Delegation clause. The arbitration agreement includes a clear and unmistakable delegation clause. (See Clem Decl. at Ex. 1 [arb. addendum § 1, “The arbitrator shall have the exclusive authority to resolve any Claims, including any dispute relating to the interpretation, applicability, enforceability or formation of this agreement and any claim that all or any part of this agreement is unconscionable, void or voidable.”]; Aanderud v. Superior Court (2017) 13 Cal.App.5th 880, 892 [delegation clause prerequisites]; Malone v. Superior Court (2014) 226 Cal.App.4th 1551, 1559- 1560 [delegation clause that provided “ ‘[t]he arbitrator has exclusive authority to resolve any dispute relating to the interpretation, applicability, or enforceability of this binding arbitration agreement’ ” was clear and unmistakable]; Momot v. Mastro (9th Cir. 2011) 652 F.3d 982, 988 [language delegating authority to arbitrator to determine “ ‘the validity or application of any of the provisions of’ ” the arbitration clause was a clear and unmistakable agreement to arbitrate the question of arbitrability].)

Plaintiff has not raised any defenses specific to the delegation clause. (See Aanderud v. Superior Court, supra, 3 Cal.App.5th at p. 895 [burden]; Malone v. Superior Court, supra, 226 Cal.App.4th at pp. 1559-1560 [contentions that the entire agreement is unconscionable are not sufficient to challenge the delegation clause itself; “any claim of unconscionability must be specific to the delegation clause”]; accord, Nickson v. Shemran, Inc. (2023) 90 Cal.App.5th 121, 132; see also Opp., in passim.)
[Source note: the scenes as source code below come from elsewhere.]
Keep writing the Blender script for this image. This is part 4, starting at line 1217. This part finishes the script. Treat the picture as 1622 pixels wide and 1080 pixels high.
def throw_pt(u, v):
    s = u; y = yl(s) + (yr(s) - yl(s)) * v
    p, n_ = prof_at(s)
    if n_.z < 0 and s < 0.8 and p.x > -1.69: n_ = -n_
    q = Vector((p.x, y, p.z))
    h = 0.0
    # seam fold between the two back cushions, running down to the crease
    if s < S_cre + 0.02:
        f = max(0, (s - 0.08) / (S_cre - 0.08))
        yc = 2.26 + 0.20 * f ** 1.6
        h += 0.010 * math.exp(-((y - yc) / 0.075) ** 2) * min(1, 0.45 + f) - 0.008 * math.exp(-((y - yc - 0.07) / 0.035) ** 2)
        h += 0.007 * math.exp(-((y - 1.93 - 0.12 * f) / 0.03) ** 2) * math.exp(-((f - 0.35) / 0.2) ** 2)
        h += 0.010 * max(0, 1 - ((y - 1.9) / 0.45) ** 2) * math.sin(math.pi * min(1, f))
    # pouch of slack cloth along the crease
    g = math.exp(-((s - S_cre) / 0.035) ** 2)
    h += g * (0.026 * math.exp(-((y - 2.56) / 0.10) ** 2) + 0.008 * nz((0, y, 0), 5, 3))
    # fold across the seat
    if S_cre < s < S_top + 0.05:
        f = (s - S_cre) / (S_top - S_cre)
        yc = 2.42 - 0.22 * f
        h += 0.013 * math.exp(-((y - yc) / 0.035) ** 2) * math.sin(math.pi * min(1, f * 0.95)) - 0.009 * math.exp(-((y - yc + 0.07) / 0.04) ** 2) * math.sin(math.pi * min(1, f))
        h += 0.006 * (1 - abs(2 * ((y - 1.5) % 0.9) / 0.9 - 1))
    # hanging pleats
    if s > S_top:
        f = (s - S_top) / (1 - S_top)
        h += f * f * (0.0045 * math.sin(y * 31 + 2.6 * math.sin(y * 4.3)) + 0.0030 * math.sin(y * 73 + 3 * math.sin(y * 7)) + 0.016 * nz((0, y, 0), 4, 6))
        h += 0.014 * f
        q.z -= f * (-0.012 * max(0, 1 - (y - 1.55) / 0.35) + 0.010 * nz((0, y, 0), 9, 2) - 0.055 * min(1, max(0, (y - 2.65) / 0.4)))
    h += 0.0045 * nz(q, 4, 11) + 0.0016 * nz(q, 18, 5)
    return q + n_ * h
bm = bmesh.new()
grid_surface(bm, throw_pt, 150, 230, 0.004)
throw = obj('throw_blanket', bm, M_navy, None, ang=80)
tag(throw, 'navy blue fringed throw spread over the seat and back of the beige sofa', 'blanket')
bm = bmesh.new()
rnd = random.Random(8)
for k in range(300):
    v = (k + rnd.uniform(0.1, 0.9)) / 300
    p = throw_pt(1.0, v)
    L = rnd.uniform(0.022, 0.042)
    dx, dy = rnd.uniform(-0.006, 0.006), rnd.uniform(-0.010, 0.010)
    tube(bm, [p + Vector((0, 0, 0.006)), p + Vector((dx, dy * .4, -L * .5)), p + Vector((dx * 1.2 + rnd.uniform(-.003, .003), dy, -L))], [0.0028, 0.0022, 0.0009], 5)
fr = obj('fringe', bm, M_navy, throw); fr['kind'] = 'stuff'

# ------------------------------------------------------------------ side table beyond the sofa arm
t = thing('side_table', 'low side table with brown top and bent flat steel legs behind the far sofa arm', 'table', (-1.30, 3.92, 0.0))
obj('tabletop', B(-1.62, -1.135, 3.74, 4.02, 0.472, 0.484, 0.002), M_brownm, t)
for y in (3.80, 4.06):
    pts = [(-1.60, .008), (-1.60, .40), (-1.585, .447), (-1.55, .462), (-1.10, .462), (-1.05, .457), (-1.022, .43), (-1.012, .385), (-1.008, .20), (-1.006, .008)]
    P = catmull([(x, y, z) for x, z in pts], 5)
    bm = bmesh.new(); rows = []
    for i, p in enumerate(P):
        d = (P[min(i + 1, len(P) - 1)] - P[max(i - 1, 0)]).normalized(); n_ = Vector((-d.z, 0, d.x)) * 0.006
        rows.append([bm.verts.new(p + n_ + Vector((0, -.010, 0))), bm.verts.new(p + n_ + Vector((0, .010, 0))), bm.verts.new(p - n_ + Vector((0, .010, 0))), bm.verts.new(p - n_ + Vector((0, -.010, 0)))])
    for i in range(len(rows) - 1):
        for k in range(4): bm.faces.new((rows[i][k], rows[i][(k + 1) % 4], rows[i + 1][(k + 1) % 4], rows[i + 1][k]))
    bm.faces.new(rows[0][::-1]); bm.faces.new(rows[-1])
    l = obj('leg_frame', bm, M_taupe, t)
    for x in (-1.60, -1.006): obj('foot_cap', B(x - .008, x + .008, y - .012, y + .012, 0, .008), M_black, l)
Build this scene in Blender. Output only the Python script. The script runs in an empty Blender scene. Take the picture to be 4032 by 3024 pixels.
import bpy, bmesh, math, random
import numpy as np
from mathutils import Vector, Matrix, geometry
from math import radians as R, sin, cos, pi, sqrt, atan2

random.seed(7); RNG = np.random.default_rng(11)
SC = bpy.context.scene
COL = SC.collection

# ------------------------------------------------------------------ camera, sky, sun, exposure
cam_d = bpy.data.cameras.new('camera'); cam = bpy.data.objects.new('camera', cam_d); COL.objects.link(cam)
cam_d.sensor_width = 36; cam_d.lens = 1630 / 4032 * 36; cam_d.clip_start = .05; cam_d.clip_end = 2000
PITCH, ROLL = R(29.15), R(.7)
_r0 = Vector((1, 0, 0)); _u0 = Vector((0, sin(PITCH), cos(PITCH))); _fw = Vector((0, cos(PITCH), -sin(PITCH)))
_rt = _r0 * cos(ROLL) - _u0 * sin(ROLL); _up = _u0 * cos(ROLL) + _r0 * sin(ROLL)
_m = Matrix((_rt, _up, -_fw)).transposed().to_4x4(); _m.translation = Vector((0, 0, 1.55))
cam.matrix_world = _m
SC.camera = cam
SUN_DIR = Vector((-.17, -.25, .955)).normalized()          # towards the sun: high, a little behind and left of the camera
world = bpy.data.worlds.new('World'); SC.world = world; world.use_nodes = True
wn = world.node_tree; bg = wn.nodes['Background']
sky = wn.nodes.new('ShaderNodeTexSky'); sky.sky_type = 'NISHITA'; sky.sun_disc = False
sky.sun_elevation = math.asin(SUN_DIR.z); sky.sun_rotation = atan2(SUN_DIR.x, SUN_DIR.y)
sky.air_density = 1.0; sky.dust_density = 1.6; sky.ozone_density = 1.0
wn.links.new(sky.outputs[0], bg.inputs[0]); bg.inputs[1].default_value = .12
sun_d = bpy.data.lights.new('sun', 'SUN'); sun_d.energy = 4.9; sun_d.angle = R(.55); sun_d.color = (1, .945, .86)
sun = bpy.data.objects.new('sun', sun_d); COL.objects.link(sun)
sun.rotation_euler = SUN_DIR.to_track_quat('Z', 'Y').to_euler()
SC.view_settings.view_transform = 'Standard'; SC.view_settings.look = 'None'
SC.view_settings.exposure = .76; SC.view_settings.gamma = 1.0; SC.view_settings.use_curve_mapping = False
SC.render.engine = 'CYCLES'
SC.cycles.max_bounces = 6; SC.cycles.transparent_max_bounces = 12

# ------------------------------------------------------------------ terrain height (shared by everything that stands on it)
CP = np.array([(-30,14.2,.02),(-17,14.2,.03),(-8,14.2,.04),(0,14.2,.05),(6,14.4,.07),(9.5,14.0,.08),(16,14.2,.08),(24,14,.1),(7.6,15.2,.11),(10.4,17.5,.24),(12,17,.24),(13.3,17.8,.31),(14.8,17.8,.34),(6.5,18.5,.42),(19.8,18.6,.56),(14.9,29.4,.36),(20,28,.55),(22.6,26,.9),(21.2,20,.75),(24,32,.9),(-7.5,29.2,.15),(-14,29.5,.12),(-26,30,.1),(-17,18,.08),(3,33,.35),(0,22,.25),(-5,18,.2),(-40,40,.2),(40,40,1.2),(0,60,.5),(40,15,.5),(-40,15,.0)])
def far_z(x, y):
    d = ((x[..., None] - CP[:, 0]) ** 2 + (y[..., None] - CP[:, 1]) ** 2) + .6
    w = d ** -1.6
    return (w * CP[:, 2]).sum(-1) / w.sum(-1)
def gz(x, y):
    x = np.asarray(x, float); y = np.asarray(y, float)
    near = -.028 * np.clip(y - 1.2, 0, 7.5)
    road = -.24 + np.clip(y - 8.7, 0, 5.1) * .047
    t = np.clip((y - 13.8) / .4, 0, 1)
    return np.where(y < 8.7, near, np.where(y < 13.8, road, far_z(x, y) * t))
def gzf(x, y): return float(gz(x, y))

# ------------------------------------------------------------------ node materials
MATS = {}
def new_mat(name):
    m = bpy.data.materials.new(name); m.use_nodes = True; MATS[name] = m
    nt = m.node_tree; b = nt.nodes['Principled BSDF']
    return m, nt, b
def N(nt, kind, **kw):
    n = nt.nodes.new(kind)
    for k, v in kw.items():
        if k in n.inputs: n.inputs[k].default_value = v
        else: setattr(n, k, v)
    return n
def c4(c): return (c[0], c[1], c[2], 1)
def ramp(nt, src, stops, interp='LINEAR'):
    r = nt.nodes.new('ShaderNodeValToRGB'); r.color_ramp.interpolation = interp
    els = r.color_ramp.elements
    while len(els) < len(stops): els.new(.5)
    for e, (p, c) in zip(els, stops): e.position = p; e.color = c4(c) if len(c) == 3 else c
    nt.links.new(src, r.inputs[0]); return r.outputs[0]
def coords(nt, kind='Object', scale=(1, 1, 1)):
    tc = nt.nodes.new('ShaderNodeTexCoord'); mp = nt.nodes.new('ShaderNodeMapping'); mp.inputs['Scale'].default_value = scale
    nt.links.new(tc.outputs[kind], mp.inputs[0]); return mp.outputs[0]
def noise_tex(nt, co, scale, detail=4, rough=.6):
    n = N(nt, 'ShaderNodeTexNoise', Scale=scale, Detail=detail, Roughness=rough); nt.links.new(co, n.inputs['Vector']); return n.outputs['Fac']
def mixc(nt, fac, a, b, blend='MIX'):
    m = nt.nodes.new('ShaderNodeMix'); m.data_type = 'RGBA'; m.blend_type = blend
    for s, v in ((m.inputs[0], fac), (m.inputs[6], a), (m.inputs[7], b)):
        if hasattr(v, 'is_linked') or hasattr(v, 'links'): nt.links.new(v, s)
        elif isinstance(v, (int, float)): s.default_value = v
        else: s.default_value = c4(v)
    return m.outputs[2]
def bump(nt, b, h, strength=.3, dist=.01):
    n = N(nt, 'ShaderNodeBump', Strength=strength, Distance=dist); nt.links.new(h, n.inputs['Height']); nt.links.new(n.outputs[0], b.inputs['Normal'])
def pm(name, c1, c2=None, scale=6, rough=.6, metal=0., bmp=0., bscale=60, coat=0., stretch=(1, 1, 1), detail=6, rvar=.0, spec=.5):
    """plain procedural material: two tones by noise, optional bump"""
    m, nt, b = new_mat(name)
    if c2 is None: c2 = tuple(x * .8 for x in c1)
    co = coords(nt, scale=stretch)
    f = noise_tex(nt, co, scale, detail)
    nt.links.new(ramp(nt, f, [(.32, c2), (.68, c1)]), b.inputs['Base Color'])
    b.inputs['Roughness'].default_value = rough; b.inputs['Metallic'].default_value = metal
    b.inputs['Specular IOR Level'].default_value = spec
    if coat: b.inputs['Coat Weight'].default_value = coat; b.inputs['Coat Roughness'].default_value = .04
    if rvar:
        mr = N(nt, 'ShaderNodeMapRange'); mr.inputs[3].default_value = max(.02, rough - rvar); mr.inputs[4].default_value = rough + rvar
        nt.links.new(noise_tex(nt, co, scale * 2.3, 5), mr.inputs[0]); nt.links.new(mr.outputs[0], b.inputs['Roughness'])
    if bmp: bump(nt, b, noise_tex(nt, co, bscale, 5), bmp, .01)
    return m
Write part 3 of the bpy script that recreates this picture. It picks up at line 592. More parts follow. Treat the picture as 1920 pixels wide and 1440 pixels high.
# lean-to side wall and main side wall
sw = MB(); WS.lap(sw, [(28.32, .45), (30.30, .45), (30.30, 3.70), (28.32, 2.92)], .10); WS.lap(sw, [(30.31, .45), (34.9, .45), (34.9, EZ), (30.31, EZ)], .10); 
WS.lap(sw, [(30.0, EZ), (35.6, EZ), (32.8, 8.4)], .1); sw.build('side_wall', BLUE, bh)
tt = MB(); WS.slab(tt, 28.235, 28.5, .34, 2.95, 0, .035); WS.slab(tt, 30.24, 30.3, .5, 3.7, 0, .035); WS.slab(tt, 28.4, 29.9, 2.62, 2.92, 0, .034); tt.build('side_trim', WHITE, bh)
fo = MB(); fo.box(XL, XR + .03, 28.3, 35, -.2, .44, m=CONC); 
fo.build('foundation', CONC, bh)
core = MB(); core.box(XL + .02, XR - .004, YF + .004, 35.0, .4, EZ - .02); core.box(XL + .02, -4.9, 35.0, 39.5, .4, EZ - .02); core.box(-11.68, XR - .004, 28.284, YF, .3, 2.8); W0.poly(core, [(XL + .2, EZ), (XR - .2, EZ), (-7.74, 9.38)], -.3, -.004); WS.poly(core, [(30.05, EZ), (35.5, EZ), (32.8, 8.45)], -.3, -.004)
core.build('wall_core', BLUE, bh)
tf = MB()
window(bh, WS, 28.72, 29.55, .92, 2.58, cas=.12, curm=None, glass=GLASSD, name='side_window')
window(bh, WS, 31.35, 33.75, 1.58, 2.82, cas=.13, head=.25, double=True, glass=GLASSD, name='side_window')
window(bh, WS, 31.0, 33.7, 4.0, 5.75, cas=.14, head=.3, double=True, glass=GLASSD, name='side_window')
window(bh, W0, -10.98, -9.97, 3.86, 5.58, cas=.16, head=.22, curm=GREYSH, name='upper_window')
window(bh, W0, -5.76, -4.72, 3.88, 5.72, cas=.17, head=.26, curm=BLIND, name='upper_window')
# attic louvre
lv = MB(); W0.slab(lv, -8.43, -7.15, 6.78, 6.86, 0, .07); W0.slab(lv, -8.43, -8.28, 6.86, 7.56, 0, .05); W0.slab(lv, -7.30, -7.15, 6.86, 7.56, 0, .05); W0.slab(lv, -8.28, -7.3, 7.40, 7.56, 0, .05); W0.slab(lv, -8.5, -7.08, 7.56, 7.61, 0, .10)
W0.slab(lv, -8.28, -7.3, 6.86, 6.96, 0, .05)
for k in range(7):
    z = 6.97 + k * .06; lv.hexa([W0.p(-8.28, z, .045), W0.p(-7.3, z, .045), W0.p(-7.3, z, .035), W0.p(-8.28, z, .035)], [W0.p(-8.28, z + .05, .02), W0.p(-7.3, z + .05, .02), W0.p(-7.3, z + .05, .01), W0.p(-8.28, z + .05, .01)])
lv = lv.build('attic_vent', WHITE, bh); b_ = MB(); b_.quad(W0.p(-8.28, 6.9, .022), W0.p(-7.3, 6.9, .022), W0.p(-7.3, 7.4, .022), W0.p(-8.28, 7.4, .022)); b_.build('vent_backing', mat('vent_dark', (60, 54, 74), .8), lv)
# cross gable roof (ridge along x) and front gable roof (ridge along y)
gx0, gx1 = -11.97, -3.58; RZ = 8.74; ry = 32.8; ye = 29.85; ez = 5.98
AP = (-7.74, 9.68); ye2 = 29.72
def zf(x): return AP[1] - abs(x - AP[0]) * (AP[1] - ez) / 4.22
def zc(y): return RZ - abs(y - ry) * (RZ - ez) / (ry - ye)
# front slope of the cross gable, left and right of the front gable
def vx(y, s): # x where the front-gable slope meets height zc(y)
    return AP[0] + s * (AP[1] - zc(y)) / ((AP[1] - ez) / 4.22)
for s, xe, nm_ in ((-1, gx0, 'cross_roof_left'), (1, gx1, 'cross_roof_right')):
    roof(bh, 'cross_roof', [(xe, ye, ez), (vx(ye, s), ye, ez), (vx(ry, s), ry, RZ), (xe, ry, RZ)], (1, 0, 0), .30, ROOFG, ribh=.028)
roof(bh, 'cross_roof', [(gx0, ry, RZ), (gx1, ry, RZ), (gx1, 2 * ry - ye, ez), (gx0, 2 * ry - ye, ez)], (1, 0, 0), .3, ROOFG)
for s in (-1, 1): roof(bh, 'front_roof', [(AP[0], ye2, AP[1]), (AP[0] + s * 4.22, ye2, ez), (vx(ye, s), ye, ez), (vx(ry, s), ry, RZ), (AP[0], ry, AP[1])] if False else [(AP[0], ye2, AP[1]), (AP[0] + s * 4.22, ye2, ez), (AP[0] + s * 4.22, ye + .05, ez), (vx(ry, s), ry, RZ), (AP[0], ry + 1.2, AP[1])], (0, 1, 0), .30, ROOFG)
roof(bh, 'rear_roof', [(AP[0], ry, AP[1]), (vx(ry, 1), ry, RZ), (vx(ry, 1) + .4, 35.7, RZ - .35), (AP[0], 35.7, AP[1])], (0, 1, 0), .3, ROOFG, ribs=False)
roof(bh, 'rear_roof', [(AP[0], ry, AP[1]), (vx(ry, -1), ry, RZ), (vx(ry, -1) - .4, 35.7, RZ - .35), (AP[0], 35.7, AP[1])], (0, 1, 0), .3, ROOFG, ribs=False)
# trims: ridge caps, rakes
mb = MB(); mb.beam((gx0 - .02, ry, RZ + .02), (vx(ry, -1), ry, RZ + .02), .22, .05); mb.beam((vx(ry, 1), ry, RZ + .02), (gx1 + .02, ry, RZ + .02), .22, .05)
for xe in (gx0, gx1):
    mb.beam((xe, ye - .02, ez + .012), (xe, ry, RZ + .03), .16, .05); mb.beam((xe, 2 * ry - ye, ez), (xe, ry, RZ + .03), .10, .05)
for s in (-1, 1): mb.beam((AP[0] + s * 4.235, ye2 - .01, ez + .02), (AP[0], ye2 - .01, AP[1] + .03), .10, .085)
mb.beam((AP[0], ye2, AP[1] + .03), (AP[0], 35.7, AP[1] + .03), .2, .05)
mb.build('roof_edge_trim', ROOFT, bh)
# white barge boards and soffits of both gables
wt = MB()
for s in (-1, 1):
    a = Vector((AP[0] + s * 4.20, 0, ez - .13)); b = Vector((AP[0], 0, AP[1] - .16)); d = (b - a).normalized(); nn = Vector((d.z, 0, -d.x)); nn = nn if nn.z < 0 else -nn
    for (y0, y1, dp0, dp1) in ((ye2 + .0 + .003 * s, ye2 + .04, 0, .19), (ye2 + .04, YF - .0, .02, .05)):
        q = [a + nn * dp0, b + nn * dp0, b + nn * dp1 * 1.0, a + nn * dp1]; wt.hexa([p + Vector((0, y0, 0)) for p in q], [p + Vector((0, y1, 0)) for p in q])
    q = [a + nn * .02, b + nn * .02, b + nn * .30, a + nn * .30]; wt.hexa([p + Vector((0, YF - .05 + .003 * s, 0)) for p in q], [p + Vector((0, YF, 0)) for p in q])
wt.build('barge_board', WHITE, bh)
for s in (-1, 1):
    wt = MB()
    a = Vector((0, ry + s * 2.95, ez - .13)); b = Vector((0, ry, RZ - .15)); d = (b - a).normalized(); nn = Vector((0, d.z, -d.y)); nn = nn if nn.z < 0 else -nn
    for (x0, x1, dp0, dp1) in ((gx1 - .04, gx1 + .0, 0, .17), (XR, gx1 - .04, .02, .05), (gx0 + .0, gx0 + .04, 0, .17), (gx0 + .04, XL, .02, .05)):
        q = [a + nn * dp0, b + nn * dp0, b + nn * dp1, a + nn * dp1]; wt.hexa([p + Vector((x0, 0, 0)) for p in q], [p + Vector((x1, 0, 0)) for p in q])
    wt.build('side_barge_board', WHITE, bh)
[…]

Therefore, the court must delegate the remaining issues for the arbitrator to decide, including plaintiff’s remaining challenges to enforcement based on the scope of the arbitration agreement or the “arbitrability” of her claims (see Opp. at pp. 5-6), unconscionability (id. at pp. 7-8), and waiver (id. at pp. 8-9).

CMC set 5/7/26 is ordered vacated.

ADR Review Hearing set 2/5/27 at 8:30 a.m. in Dept. C44.

Defendants shall give notice.

If parties/counsel wish to give argument, both hearings will be continued to July 9, 2026 at 1:30 p.m. in Dept. C44.